Wood Shelving vs Acrylic Display Advantages
I've been in this business eleven years now. Started as an apprentice at a fixture shop in LA, then went out on my own doing custom acrylic work. Wood shelves, acrylic displays-I've probably installed close to a thousand of each at this point.
Store owners come to me all the time asking which one they should go with. I usually ask what they're selling first.
The deal with wood
Did a whole wine shop last year in Pasadena. Oak throughout. Owner was this Taiwanese guy named Chen, insisted on real wood because he said customers walk in, smell that oak, and they already feel like they're somewhere worth spending money. I get that. Wine shops, bookstores, places selling artisan candles or handmade soap-wood sets the right mood.
Thing is, wood doesn't hold up in high-traffic situations. I've seen the wood endcaps at Ralph's locations get all chewed up in like two years. Edges go fuzzy, finish wears through. They ended up swapping everything to metal.
Here's something a lot of people don't think about.

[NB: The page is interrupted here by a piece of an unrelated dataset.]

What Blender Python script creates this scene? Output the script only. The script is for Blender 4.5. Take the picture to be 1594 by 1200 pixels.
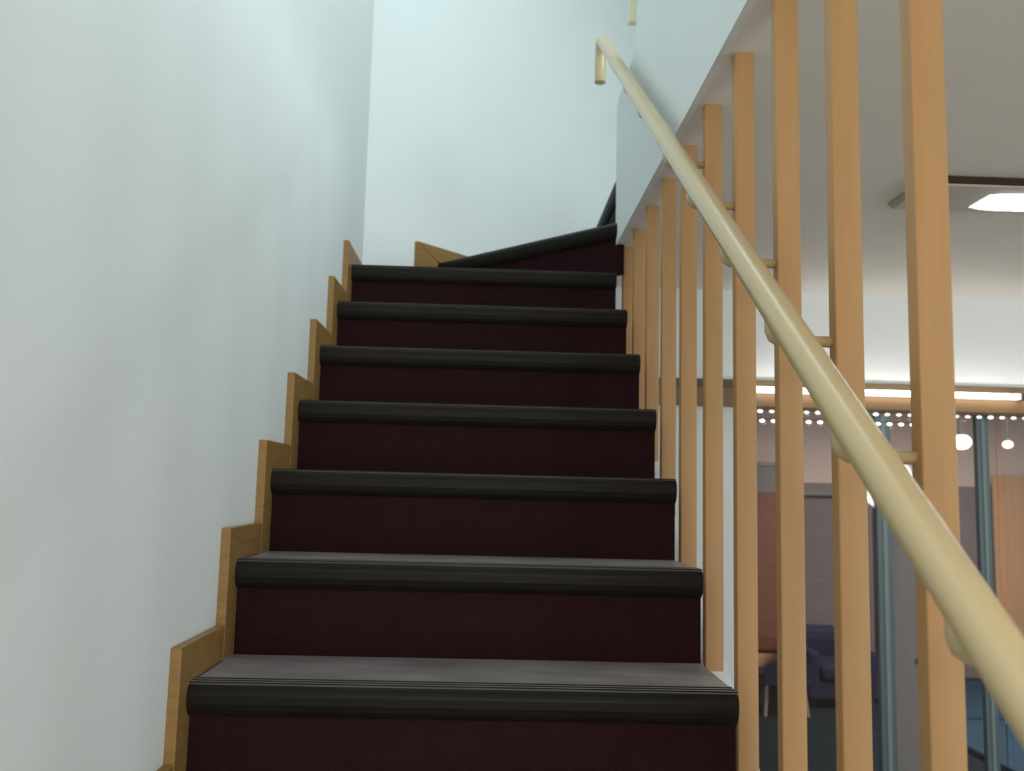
import bpy, bmesh, math, random
from mathutils import Vector, Matrix
random.seed(4)
S = bpy.context.scene
C = S.collection
for o in list(bpy.data.objects):
    bpy.data.objects.remove(o)

# ------------------------------------------------------------------ camera
FPX, YAW, PITCH, ROLL = 1380.56, 0.0268, 0.1162, 0.0251
cam = bpy.data.cameras.new('camera')
cam.sensor_fit = 'HORIZONTAL'; cam.sensor_width = 36.0
cam.lens = FPX / 1594 * 36.0
cam.clip_start = 0.02
cam.dof.use_dof = True; cam.dof.focus_distance = 1.5
cam.dof.aperture_fstop = (cam.lens / 1000) / 0.0055
co = bpy.data.objects.new('camera', cam); C.objects.link(co)
f = Vector((math.sin(YAW)*math.cos(PITCH), math.cos(YAW)*math.cos(PITCH), math.sin(PITCH)))
r0 = Vector((math.cos(YAW), -math.sin(YAW), 0)); u0 = r0.cross(f)
rr = r0*math.cos(ROLL) + u0*math.sin(ROLL); uu = -r0*math.sin(ROLL) + u0*math.cos(ROLL)
M4 = Matrix((rr, uu, -f)).transposed().to_4x4(); M4.translation = Vector((0.4701, -1.4856, 0.3247))
co.matrix_world = M4
S.camera = co

# ------------------------------------------------------------------ world, exposure, lights
S.view_settings.view_transform = 'Standard'; S.view_settings.look = 'None'
S.view_settings.gamma = 1.0; S.view_settings.use_curve_mapping = False
S.view_settings.exposure = 0.0
w = bpy.data.worlds.new('world'); S.world = w; w.use_nodes = True
w.node_tree.nodes['Background'].inputs[0].default_value = (0.75, 0.87, 1, 1)
w.node_tree.nodes['Background'].inputs[1].default_value = 0.05

def area(name, loc, target, sx, sy, power, col):
    l = bpy.data.lights.new(name, 'AREA'); l.shape = 'RECTANGLE'; l.size = sx; l.size_y = sy
    l.energy = power; l.color = col
    o = bpy.data.objects.new(name, l); C.objects.link(o); o.location = loc
    o.rotation_euler = (Vector(target) - Vector(loc)).to_track_quat('-Z', 'Y').to_euler()
    return o
area('upper_ceiling_light', (0.42, 0.9, 3.66), (0.42, 0.9, 0), 0.7, 1.6, 8, (0.80, 0.975, 1.0))
area('upper_room_light', (1.95, -0.35, 3.60), (0.5, -0.2, 1.0), 1.2, 3.6, 150, (0.80, 0.965, 1.0))
area('warm_hall_light', (0.45, -3.7, 0.75), (0.8, 0.0, 0.25), 0.7, 0.7, 24, (1.0, 0.76, 0.52))
area('room_daylight', (1.5, -4.25, -0.1), (1.5, 2.0, 0.1), 1.2, 1.9, 58, (0.80, 0.94, 1.0))  # added cool fill towards the back wall, no window behind it
area('far_room_light', (4.0, 4.3, 1.13), (4.0, 4.3, 0), 0.8, 0.8, 80, (1.0, 0.80, 0.70))
l = bpy.data.lights.new('room_pendant_light', 'POINT'); l.energy = 40; l.color = (0.90, 0.96, 1.0); l.shadow_soft_size = 0.22  # added fill for the lower room's ceiling and walls, no lamp built here
o = bpy.data.objects.new('room_pendant_light', l); C.objects.link(o); o.location = (3.6, -1.1, 0.45)

# ------------------------------------------------------------------ materials
def nmat(name, col, rough=0.6, spec=0.5, var=0.0, scale=8.0, stretch=(1, 1, 1), bump=0.0, metal=0.0, col2=None, emis=None, estr=0.0, bscale=None):
    m = bpy.data.materials.new(name); m.use_nodes = True
    nt = m.node_tree; b = nt.nodes['Principled BSDF']
    b.inputs['Base Color'].default_value = (*col, 1); b.inputs['Roughness'].default_value = rough
    b.inputs['Specular IOR Level'].default_value = spec; b.inputs['Metallic'].default_value = metal
    if emis:
        b.inputs['Emission Color'].default_value = (*emis, 1); b.inputs['Emission Strength'].default_value = estr
    if var or bump:
        tc = nt.nodes.new('ShaderNodeTexCoord'); mp = nt.nodes.new('ShaderNodeMapping')
        mp.inputs['Scale'].default_value = stretch
        nt.links.new(tc.outputs['Object'], mp.inputs['Vector'])
        nz = nt.nodes.new('ShaderNodeTexNoise'); nz.inputs['Scale'].default_value = scale; nz.inputs['Detail'].default_value = 5
        nt.links.new(mp.outputs[0], nz.inputs['Vector'])
        if var:
            cr = nt.nodes.new('ShaderNodeValToRGB')
            c2 = col2 or tuple(c*(1-var) for c in col)
            cr.color_ramp.elements[0].color = (*c2, 1); cr.color_ramp.elements[0].position = 0.3
            cr.color_ramp.elements[1].color = (*col, 1); cr.color_ramp.elements[1].position = 0.68
            nt.links.new(nz.outputs[0], cr.inputs[0]); nt.links.new(cr.outputs[0], b.inputs['Base Color'])
        if bump:
            n2 = nz
            if bscale:
                n2 = nt.nodes.new('ShaderNodeTexNoise'); n2.inputs['Scale'].default_value = bscale
                nt.links.new(tc.outputs['Object'], n2.inputs['Vector'])
            bp = nt.nodes.new('ShaderNodeBump'); bp.inputs['Strength'].default_value = bump; bp.inputs['Distance'].default_value = 0.004
            nt.links.new(n2.outputs[0], bp.inputs['Height']); nt.links.new(bp.outputs[0], b.inputs['Normal'])
    return m

def emat(name, col, strength):
    return nmat(name, col, 0.4, emis=col, estr=strength)

M = {}
M['wall'] = nmat('white_wall_paint', (0.785, 0.82, 0.82), 0.75, 0.2, 0.03, 2.2, (1, 1, 0.35), 0.05, bscale=60)
M['ceiling'] = nmat('ceiling_paint', (0.80, 0.77, 0.73), 0.85, 0.1, 0.03, 3)
M['upper'] = nmat('upper_wall_paint', (0.80, 0.82, 0.82), 0.8, 0.1, 0.02, 2)
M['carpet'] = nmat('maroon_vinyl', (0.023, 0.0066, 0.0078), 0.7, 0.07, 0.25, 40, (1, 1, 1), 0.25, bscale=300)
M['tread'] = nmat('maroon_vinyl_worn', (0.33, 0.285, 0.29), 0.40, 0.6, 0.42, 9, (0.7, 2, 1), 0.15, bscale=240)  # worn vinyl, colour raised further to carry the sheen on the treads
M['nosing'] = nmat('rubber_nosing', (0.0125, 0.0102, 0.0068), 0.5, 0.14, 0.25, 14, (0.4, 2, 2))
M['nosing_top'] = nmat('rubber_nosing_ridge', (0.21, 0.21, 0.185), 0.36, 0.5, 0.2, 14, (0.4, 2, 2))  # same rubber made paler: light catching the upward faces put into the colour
M['oak'] = nmat('oak_skirting', (0.31, 0.175, 0.055), 0.42, 0.4, 0.25, 7, (1, 3, 14), 0.03)
M['post'] = nmat('pine_slat', (0.49, 0.275, 0.115), 0.5, 0.35, 0.10, 6, (9, 9, 0.6), 0.02)
M['rail'] = nmat('cream_rail', (0.60, 0.475, 0.27), 0.22, 0.5, 0.04, 3)
M['cream'] = nmat('cream_trim', (0.74, 0.72, 0.52), 0.5, 0.3, 0.04, 4)
M['white'] = nmat('white_stringer', (0.82, 0.84, 0.84), 0.6, 0.3, 0.02, 4)
M['lintel'] = nmat('lintel_wood', (0.23, 0.135, 0.06), 0.5, 0.4, 0.25, 5, (0.6, 6, 8), 0.03)
M['lintel_dark'] = nmat('lintel_dark_wood', (0.13, 0.085, 0.04), 0.5, 0.4, 0.2, 5, (0.6, 6, 8))
M['alu'] = nmat('dull_aluminium', (0.42, 0.42, 0.40), 0.4, 0.5, 0.08, 6, metal=0.6)
M['stile'] = nmat('grey_green_frame', (0.11, 0.165, 0.18), 0.4, 0.5, 0.15, 6, (8, 8, 0.5))
M['stile_light'] = nmat('grey_green_gasket', (0.20, 0.27, 0.28), 0.45, 0.5, 0.12, 6, (8, 8, 0.5))
M['housing'] = nmat('lamp_housing', (0.46, 0.42, 0.35), 0.5, 0.4, 0.08, 5)
M['brown'] = nmat('dark_brown_edge', (0.04, 0.018, 0.01), 0.6, 0.3, 0.2, 6)
M['lamp'] = emat('lamp_diffuser', (0.93, 1.0, 0.97), 7.0)
M['tube'] = emat('warm_tube', (1.0, 0.97, 0.91), 11.0)
M['led'] = emat('led_white', (1.0, 0.97, 0.93), 3.0)
M['led_warm'] = emat('led_warm', (1.0, 0.86, 0.72), 1.3)
M['globe'] = emat('pendant_globe', (1.0, 0.86, 0.62), 14.0)
M['globe_dim'] = emat('pendant_globe_small', (1.0, 0.80, 0.55), 3.0)
M['far_wall'] = nmat('rose_wall_paint', (0.76, 0.64, 0.61), 0.8, 0.2, 0.06, 3)
M['dado'] = nmat('mauve_dado', (0.26, 0.22, 0.235), 0.6, 0.3, 0.10, 4)
M['floor'] = nmat('brown_wood_floor', (0.30, 0.22, 0.14), 0.45, 0.4, 0.25, 5, (0.6, 6, 1))
M['teal_floor'] = nmat('teal_carpet', (0.004, 0.018, 0.030), 0.85, 0.2, 0.3, 7, bump=0.2)
M['blue_mat'] = nmat('blue_mat', (0.012, 0.060, 0.115), 0.7, 0.3, 0.2, 3)
M['navy'] = nmat('navy_fabric', (0.022, 0.028, 0.075), 0.85, 0.2, 0.3, 12, bump=0.2)
M['redwood'] = nmat('red_brown_wood', (0.22, 0.085, 0.05), 0.5, 0.4, 0.25, 6, (0.6, 3, 9), 0.03)
M['tanwood'] = nmat('orange_tan_wood', (0.66, 0.40, 0.23), 0.5, 0.35, 0.12, 5, (9, 9, 0.6))
M['blind'] = nmat('mauve_slat', (0.22, 0.185, 0.195), 0.6, 0.3, 0.12, 5, (0.4, 4, 4))
M['mauve_door'] = nmat('mauve_grey_door', (0.22, 0.20, 0.205), 0.5, 0.4, 0.12, 4, (4, 4, 0.6))
M['black'] = nmat('black_metal', (0.02, 0.02, 0.022), 0.4, 0.5, 0.1, 6)
M['grey'] = nmat('grey_plastic', (0.20, 0.20, 0.21), 0.5, 0.4, 0.1, 6)
M['lilac'] = nmat('lilac_print', (0.34, 0.31, 0.34), 0.6, 0.3, 0.2, 8)
M['leg'] = nmat('pale_leg', (0.40, 0.38, 0.37), 0.4, 0.5, 0.1, 6)
g = bpy.data.materials.new('door_glass'); g.use_nodes = True
nt = g.node_tree; nt.nodes.clear()
out = nt.nodes.new('ShaderNodeOutputMaterial'); mx = nt.nodes.new('ShaderNodeMixShader')
tr = nt.nodes.new('ShaderNodeBsdfTransparent'); tr.inputs[0].default_value = (0.93, 0.96, 0.96, 1)
gl = nt.nodes.new('ShaderNodeBsdfGlossy'); gl.inputs['Roughness'].default_value = 0.03
fr = nt.nodes.new('ShaderNodeFresnel'); fr.inputs['IOR'].default_value = 1.45
nt.links.new(fr.outputs[0], mx.inputs[0]); nt.links.new(tr.outputs[0], mx.inputs[1]); nt.links.new(gl.outputs[0], mx.inputs[2])
nt.links.new(mx.outputs[0], out.inputs[0]); M['glass'] = g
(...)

Wood hates humidity. I did a shop in San Diego right by the water, and the pine shelves warped in three months. Owner called me up all upset, but what could I do? Told him to switch to laminated MDF instead.

Acrylic side of things
Most of what I do these days is cosmetics counters and eyewear stores.
You been to a Nordstrom counter lately? Those clear display stands are almost all acrylic. Makes sense when you think about it-lipstick, eyeshadow, customers need to see the actual color. Can't do that if wood's blocking the view. I built a three-tier rotating display for a K-beauty shop in Costa Mesa, and the owner texted me later saying customers were hanging around longer. She figured it was because they could check out products from every angle.

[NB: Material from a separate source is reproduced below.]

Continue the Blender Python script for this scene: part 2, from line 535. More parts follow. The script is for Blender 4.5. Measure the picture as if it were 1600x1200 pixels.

Same thing with glasses. That Warby Parker look is everywhere now-frames lined up floating in space, clear base underneath. Customers can see the temples, see the whole design. LensCrafters in Irvine did a remodel a while back, ripped out their old wood frame walls and put in acrylic slot displays.

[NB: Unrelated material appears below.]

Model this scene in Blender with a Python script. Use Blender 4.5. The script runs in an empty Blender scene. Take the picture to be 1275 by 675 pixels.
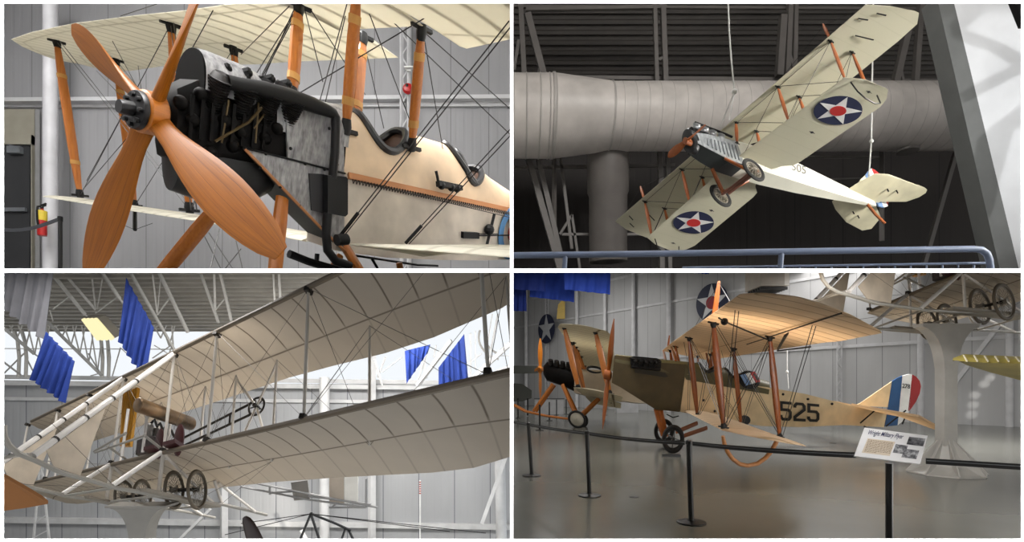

One downside with acrylic though-it scratches. Nothing you can do about that, it's just the material. I tell my clients to keep some Novus plastic polish around, hit it every couple weeks. Takes care of light scratches fine. Deep ones, you're stuck with them.

Money talk
Gonna be honest, wood is cheaper upfront. You can grab a pine board at Home Depot for twenty bucks, get three shelves out of it. Same size in acrylic runs you forty, fifty just for the sheet, then you gotta pay someone to cut and bend it.
Had a client in Arcadia, Lily, runs a bakery. She went all acrylic when she opened. Told me a while later she did the math-her acrylic stuff was still going strong after five years, meanwhile her friend's shop had gone through two sets of wood shelves. Now that's one example, not saying it's always like that. But yeah, high-traffic spots, acrylic tends to last.
Mixing it up
Lot of stores these days do both. Wood base with an acrylic cover, or wood frame with acrylic shelves inside.
Did a setup like that last year for a figure shop in Torrance. Anime collectibles, that kind of thing. Owner wanted that Japanese zakka vibe, so we did white oak for the main structure, then acrylic dust boxes for each cubby. Looked sharp. Kept the merch protected too.
There's a jewelry place in Glendale running a similar setup. Counter surface is black walnut, display cases on top are acrylic. Owner said customers feel the quality from the wood but can still see all the details on the pieces.

What I actually think
Look, there's no right answer here. Depends what you're selling, where your store is, what your budget looks like, how much maintenance you're willing to deal with.
Some owners just love that wood feel. They'll put in the work to keep it nice, and that's fine, go with wood. Other places got tons of inventory, stuff rotating constantly, nobody's got time to baby the fixtures-acrylic makes life easier.
I don't push either way anymore. Client's happy, they send their friends. Been doing this long enough to know referrals matter more than squeezing margin on one job.